▸ **Aim of the task**: Copy out every line of the data exactly.

— START —

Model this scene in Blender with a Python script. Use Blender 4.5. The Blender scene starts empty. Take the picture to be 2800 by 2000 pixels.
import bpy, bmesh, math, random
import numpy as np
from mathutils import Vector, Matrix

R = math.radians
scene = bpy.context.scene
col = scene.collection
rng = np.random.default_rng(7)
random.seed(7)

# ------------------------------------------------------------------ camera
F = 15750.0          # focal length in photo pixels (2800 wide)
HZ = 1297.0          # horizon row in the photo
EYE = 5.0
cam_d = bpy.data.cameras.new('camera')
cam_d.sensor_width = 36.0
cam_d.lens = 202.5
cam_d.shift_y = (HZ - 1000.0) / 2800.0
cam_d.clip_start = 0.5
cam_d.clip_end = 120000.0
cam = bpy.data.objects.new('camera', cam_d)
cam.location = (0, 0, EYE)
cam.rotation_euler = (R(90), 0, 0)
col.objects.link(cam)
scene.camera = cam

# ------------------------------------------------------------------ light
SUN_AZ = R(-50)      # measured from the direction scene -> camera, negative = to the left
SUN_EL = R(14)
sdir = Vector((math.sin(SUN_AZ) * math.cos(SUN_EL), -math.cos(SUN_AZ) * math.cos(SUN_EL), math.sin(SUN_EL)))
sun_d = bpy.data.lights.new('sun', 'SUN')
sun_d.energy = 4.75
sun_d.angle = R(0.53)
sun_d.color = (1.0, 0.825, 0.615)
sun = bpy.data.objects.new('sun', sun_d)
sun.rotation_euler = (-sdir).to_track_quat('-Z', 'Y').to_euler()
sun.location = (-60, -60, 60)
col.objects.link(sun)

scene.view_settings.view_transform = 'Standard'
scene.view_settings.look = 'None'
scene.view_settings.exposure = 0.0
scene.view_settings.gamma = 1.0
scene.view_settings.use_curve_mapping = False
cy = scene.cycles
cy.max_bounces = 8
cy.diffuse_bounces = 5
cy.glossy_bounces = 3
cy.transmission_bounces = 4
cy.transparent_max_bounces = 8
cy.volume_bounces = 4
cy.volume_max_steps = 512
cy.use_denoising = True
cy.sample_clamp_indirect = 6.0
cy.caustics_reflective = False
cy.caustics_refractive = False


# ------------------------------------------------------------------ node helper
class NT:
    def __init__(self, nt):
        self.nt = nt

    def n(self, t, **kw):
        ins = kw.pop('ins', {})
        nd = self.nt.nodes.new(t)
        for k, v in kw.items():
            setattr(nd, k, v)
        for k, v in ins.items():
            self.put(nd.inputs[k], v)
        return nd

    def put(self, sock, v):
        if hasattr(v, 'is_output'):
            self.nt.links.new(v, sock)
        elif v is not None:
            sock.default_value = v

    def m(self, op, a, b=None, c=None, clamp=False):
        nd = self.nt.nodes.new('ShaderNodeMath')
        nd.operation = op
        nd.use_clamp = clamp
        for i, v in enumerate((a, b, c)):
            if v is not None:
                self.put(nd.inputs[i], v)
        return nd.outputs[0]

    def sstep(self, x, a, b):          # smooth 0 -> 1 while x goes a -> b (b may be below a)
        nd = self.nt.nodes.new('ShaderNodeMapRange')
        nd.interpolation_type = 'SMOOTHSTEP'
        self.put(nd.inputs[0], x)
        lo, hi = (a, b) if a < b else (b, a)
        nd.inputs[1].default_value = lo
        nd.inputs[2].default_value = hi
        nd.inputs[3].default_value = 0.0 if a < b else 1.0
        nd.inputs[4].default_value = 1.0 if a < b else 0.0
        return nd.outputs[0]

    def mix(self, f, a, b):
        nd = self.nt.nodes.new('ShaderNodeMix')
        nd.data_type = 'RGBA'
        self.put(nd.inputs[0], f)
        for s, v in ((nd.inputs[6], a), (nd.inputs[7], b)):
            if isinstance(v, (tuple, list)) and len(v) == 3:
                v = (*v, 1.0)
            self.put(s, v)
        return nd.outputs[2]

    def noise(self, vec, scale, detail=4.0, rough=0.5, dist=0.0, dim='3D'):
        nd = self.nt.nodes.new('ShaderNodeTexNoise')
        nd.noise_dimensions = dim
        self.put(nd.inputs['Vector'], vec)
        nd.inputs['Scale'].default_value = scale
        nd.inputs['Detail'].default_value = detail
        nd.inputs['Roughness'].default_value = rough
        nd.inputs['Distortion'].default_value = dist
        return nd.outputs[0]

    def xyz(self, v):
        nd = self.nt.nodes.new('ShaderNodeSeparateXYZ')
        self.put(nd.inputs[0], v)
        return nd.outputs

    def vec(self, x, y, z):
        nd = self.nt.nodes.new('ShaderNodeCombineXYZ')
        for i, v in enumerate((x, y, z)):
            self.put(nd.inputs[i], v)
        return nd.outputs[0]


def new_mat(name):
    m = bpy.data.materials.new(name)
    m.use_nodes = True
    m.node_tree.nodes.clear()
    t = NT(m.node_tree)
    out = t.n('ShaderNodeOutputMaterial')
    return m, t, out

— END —

▸ **Answer to this exercise**:
Model this scene in Blender with a Python script. Use Blender 4.5. The Blender scene starts empty. Take the picture to be 2800 by 2000 pixels.
import bpy, bmesh, math, random
import numpy as np
from mathutils import Vector, Matrix

R = math.radians
scene = bpy.context.scene
col = scene.collection
rng = np.random.default_rng(7)
random.seed(7)

# ------------------------------------------------------------------ camera
F = 15750.0          # focal length in photo pixels (2800 wide)
HZ = 1297.0          # horizon row in the photo
EYE = 5.0
cam_d = bpy.data.cameras.new('camera')
cam_d.sensor_width = 36.0
cam_d.lens = 202.5
cam_d.shift_y = (HZ - 1000.0) / 2800.0
cam_d.clip_start = 0.5
cam_d.clip_end = 120000.0
cam = bpy.data.objects.new('camera', cam_d)
cam.location = (0, 0, EYE)
cam.rotation_euler = (R(90), 0, 0)
col.objects.link(cam)
scene.camera = cam

# ------------------------------------------------------------------ light
SUN_AZ = R(-50)      # measured from the direction scene -> camera, negative = to the left
SUN_EL = R(14)
sdir = Vector((math.sin(SUN_AZ) * math.cos(SUN_EL), -math.cos(SUN_AZ) * math.cos(SUN_EL), math.sin(SUN_EL)))
sun_d = bpy.data.lights.new('sun', 'SUN')
sun_d.energy = 4.75
sun_d.angle = R(0.53)
sun_d.color = (1.0, 0.825, 0.615)
sun = bpy.data.objects.new('sun', sun_d)
sun.rotation_euler = (-sdir).to_track_quat('-Z', 'Y').to_euler()
sun.location = (-60, -60, 60)
col.objects.link(sun)

scene.view_settings.view_transform = 'Standard'
scene.view_settings.look = 'None'
scene.view_settings.exposure = 0.0
scene.view_settings.gamma = 1.0
scene.view_settings.use_curve_mapping = False
cy = scene.cycles
cy.max_bounces = 8
cy.diffuse_bounces = 5
cy.glossy_bounces = 3
cy.transmission_bounces = 4
cy.transparent_max_bounces = 8
cy.volume_bounces = 4
cy.volume_max_steps = 512
cy.use_denoising = True
cy.sample_clamp_indirect = 6.0
cy.caustics_reflective = False
cy.caustics_refractive = False


# ------------------------------------------------------------------ node helper
class NT:
    def __init__(self, nt):
        self.nt = nt

    def n(self, t, **kw):
        ins = kw.pop('ins', {})
        nd = self.nt.nodes.new(t)
        for k, v in kw.items():
            setattr(nd, k, v)
        for k, v in ins.items():
            self.put(nd.inputs[k], v)
        return nd

    def put(self, sock, v):
        if hasattr(v, 'is_output'):
            self.nt.links.new(v, sock)
        elif v is not None:
            sock.default_value = v

    def m(self, op, a, b=None, c=None, clamp=False):
        nd = self.nt.nodes.new('ShaderNodeMath')
        nd.operation = op
        nd.use_clamp = clamp
        for i, v in enumerate((a, b, c)):
            if v is not None:
                self.put(nd.inputs[i], v)
        return nd.outputs[0]

    def sstep(self, x, a, b):          # smooth 0 -> 1 while x goes a -> b (b may be below a)
        nd = self.nt.nodes.new('ShaderNodeMapRange')
        nd.interpolation_type = 'SMOOTHSTEP'
        self.put(nd.inputs[0], x)
        lo, hi = (a, b) if a < b else (b, a)
        nd.inputs[1].default_value = lo
        nd.inputs[2].default_value = hi
        nd.inputs[3].default_value = 0.0 if a < b else 1.0
        nd.inputs[4].default_value = 1.0 if a < b else 0.0
        return nd.outputs[0]

    def mix(self, f, a, b):
        nd = self.nt.nodes.new('ShaderNodeMix')
        nd.data_type = 'RGBA'
        self.put(nd.inputs[0], f)
        for s, v in ((nd.inputs[6], a), (nd.inputs[7], b)):
            if isinstance(v, (tuple, list)) and len(v) == 3:
                v = (*v, 1.0)
            self.put(s, v)
        return nd.outputs[2]

    def noise(self, vec, scale, detail=4.0, rough=0.5, dist=0.0, dim='3D'):
        nd = self.nt.nodes.new('ShaderNodeTexNoise')
        nd.noise_dimensions = dim
        self.put(nd.inputs['Vector'], vec)
        nd.inputs['Scale'].default_value = scale
        nd.inputs['Detail'].default_value = detail
        nd.inputs['Roughness'].default_value = rough
        nd.inputs['Distortion'].default_value = dist
        return nd.outputs[0]

    def xyz(self, v):
        nd = self.nt.nodes.new('ShaderNodeSeparateXYZ')
        self.put(nd.inputs[0], v)
        return nd.outputs

    def vec(self, x, y, z):
        nd = self.nt.nodes.new('ShaderNodeCombineXYZ')
        for i, v in enumerate((x, y, z)):
            self.put(nd.inputs[i], v)
        return nd.outputs[0]


def new_mat(name):
    m = bpy.data.materials.new(name)
    m.use_nodes = True
    m.node_tree.nodes.clear()
    t = NT(m.node_tree)
    out = t.n('ShaderNodeOutputMaterial')
    return m, t, out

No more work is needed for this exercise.